-------- DATA PROVIDED --------
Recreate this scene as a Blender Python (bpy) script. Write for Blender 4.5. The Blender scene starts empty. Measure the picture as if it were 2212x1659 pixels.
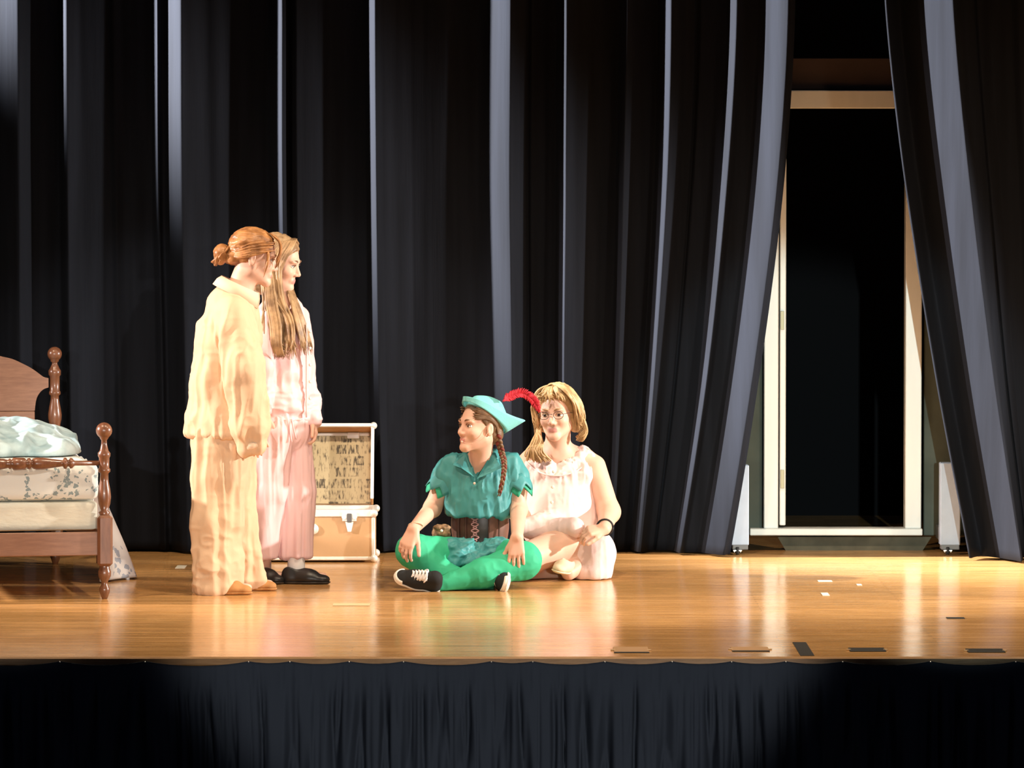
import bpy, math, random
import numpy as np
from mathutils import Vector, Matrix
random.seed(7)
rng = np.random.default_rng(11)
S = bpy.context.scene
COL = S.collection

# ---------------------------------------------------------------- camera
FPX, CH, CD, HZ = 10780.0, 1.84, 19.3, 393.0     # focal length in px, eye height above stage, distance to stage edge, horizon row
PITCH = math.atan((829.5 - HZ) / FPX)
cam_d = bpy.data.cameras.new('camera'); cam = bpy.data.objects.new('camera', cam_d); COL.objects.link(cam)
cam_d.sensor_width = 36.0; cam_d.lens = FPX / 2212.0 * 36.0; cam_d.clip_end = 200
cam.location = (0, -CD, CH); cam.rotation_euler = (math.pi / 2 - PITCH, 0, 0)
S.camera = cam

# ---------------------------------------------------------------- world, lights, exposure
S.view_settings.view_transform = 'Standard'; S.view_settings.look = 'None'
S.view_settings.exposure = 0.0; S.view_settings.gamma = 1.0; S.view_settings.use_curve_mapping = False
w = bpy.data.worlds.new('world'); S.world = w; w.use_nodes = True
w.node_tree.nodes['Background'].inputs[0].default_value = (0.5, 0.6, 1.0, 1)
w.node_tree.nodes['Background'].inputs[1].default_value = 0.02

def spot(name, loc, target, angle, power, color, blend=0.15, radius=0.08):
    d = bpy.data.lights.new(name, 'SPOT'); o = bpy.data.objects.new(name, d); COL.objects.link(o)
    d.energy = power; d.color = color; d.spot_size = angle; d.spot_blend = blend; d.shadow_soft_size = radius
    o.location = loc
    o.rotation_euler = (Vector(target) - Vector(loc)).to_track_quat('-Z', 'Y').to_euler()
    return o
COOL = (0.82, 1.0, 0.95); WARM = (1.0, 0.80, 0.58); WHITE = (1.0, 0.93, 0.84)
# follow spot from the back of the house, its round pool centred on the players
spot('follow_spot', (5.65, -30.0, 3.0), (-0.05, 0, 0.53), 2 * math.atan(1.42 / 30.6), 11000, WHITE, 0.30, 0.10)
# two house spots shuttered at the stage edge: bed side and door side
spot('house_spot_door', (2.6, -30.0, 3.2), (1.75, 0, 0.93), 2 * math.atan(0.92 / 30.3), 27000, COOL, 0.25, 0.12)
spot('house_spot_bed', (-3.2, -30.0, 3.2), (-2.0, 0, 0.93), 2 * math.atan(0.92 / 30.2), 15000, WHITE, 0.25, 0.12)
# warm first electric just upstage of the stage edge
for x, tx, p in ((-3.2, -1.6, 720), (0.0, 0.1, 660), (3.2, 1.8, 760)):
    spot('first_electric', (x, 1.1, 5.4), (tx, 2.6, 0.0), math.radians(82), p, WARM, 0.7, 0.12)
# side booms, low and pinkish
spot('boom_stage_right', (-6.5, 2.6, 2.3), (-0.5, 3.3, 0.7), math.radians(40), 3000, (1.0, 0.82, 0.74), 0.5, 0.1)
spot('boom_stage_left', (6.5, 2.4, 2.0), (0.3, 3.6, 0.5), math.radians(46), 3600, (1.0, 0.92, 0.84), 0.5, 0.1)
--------
TASK TO COMPLETE — Write down every line from the opening of the listing to the line with "w.node_tree.nodes['Background'].inputs[1].default_value = 0.02", both included, and nothing else; the pictures are omitted.

SOLUTION TO THE EXERCISE —
Recreate this scene as a Blender Python (bpy) script. Write for Blender 4.5. The Blender scene starts empty. Measure the picture as if it were 2212x1659 pixels.
import bpy, math, random
import numpy as np
from mathutils import Vector, Matrix
random.seed(7)
rng = np.random.default_rng(11)
S = bpy.context.scene
COL = S.collection

# ---------------------------------------------------------------- camera
FPX, CH, CD, HZ = 10780.0, 1.84, 19.3, 393.0     # focal length in px, eye height above stage, distance to stage edge, horizon row
PITCH = math.atan((829.5 - HZ) / FPX)
cam_d = bpy.data.cameras.new('camera'); cam = bpy.data.objects.new('camera', cam_d); COL.objects.link(cam)
cam_d.sensor_width = 36.0; cam_d.lens = FPX / 2212.0 * 36.0; cam_d.clip_end = 200
cam.location = (0, -CD, CH); cam.rotation_euler = (math.pi / 2 - PITCH, 0, 0)
S.camera = cam

# ---------------------------------------------------------------- world, lights, exposure
S.view_settings.view_transform = 'Standard'; S.view_settings.look = 'None'
S.view_settings.exposure = 0.0; S.view_settings.gamma = 1.0; S.view_settings.use_curve_mapping = False
w = bpy.data.worlds.new('world'); S.world = w; w.use_nodes = True
w.node_tree.nodes['Background'].inputs[0].default_value = (0.5, 0.6, 1.0, 1)
w.node_tree.nodes['Background'].inputs[1].default_value = 0.02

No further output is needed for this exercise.